The add-on run in the third started with a good play by Travis, as his hustle turned a leadoff hit to left centre into a double. Then it featured a really bad play by Travis who TOOBLANed himself right off the bases when Josh Donaldson hit a grounder to short. For absolutely no reason, Travis took off for third. Xander Bogaerts threw to Aaron Hill at third, the throw was a bit off, and Travis was first called safe, then out, on review. Edwin Encarnacion followed with a smash on the ground to third that ticked off Aaron Hill’s glove and ricocheted into short left centre field. Donaldson ended up on third, with Encarnacion safe at first on a very harsh error decision. Jose Bautista followed by fighting off a not-great pitch and looping it into centre for a run-scoring single. But that was all the Jays got, as Rodriguez reached back and fanned Russell Martin and Troy Tulowitzki.

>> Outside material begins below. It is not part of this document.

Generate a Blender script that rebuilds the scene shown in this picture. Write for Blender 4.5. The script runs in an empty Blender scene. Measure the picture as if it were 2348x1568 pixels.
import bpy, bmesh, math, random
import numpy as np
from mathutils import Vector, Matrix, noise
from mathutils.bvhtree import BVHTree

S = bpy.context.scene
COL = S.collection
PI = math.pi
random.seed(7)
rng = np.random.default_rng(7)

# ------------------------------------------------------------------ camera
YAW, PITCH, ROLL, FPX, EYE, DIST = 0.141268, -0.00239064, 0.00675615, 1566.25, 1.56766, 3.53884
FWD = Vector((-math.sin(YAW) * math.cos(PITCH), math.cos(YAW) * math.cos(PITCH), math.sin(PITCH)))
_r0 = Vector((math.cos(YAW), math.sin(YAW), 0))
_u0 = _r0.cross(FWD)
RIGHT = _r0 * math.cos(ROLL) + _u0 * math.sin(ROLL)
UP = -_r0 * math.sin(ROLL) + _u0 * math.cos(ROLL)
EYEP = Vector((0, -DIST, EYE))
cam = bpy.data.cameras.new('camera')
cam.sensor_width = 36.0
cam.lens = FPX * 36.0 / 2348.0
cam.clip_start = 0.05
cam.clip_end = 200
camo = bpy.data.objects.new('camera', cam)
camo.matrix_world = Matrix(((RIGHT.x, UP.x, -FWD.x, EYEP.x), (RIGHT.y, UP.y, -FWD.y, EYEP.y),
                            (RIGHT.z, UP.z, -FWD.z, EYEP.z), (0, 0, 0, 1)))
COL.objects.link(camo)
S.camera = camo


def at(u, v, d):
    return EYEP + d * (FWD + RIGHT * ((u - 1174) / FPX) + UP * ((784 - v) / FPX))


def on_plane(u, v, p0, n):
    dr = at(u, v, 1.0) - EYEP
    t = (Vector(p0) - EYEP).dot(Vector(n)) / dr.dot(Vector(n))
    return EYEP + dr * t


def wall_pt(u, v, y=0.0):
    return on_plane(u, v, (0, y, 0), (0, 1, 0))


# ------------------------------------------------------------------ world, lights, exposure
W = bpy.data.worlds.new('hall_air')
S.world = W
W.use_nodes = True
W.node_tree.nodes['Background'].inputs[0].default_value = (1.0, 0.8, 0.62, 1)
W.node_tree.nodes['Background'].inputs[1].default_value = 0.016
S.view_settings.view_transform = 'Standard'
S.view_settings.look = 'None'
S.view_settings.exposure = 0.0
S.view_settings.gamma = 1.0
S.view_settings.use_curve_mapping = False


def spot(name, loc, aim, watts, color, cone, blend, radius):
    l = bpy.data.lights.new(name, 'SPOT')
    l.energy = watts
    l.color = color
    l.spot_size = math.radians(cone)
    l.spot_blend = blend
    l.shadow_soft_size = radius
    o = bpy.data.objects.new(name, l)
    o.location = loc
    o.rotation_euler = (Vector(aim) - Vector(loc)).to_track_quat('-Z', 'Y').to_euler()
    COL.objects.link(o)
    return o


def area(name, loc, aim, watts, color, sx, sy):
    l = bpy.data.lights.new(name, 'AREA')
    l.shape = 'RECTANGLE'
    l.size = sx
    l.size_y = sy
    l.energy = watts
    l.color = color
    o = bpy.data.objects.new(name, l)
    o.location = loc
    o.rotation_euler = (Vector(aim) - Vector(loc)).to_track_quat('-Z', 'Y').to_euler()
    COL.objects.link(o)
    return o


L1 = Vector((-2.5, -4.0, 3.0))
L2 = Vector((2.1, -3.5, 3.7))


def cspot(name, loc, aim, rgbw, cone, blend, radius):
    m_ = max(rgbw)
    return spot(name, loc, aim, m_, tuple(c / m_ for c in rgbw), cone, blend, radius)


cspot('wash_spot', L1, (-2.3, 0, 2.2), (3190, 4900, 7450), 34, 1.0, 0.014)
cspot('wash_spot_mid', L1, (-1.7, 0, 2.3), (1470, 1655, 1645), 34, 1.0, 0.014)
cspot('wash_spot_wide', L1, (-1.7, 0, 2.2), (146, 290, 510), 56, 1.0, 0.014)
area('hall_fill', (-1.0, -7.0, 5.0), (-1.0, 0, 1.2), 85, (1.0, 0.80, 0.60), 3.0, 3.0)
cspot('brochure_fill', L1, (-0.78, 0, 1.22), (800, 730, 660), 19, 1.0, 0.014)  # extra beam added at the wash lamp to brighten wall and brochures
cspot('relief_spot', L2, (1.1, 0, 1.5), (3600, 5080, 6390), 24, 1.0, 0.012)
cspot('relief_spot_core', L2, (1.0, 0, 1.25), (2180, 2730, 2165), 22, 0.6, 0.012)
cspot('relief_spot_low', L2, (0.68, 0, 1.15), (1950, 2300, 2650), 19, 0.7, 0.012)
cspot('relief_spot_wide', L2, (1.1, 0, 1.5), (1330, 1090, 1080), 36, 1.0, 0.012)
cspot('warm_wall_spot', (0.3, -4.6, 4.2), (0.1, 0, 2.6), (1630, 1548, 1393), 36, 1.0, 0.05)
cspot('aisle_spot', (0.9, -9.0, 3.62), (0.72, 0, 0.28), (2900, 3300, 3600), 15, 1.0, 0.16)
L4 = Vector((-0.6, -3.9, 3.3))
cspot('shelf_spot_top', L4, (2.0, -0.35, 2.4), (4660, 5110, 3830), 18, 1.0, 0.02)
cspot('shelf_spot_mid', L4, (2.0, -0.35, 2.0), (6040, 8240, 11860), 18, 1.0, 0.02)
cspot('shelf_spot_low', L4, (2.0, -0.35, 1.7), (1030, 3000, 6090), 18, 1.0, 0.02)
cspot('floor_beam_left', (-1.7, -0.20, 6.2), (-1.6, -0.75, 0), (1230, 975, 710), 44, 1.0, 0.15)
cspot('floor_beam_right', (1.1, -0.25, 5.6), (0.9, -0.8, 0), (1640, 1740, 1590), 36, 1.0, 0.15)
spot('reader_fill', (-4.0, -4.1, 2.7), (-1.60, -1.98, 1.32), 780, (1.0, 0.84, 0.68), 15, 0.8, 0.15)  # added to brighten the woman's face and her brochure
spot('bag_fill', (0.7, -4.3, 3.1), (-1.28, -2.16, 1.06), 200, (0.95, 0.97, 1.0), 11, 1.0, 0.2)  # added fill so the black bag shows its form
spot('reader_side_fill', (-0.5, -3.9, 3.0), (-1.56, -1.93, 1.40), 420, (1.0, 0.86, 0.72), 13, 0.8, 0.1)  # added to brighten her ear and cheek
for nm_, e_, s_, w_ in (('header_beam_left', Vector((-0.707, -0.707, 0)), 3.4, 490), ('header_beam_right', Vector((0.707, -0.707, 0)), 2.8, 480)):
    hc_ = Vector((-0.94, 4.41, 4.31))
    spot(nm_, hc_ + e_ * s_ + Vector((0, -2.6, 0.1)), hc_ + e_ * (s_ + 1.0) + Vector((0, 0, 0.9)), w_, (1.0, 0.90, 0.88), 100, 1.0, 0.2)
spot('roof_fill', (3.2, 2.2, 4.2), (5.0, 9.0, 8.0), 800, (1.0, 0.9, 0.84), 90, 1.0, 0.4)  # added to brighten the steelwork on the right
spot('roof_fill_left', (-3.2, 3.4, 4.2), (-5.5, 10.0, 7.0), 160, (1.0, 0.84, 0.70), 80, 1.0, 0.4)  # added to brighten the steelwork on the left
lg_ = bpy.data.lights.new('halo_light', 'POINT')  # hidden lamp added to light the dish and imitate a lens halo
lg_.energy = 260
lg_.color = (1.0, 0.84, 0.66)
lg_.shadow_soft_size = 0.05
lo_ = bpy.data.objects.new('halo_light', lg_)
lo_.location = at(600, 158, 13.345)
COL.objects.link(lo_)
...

Incidentally, Sportsnet’s Hazel Mae filed an in-game report on how Travis had spent some time working on ground balls with infield coach Luis Rivera before the game. Hmmm. I would say “about time”, except that if Mae’s report was accurate, apparently Travis took about 25 or 30 ground balls under Rivera’s tutelage. When some players will take 100 balls in a session to work on something, that 25 to 30 sounds more like normal infield practice. Oh well, baby steps.

Though the Sox made it close with the run in the seventh, they were only able to muster a base-runner in each of the eighth and ninth, David Ortiz in the eighth on a rare muff by Tulo of his grounder off Jason Grilli, and Ramirez in the ninth on a leadoff walk from Roberto Osuna, after which Osuna closed it out for the tense save.

The Jays’ and Donaldson’s, frustration over the failure to cash in an insurance run in the seventh helped to make it tense in the ninth. After Matt Barnes fanned Justin Smoak leading off, Pillar singled to left and Travis to centre on the hit and run, Pillar reaching third. But Donaldson hit one right on the button, right at Bogaerts at short, and Edwin hit one right on the button, right at Mookie Betts in right field, to end the inning.

So, great pitching and a well-timed blast from Melvin Upton led to a series-tying win, and the future looks a bit brighter, with Aaron Sanchez shrewdly placed to try to pitch Toronto to a series win on Sunday, and a tie for the division lead.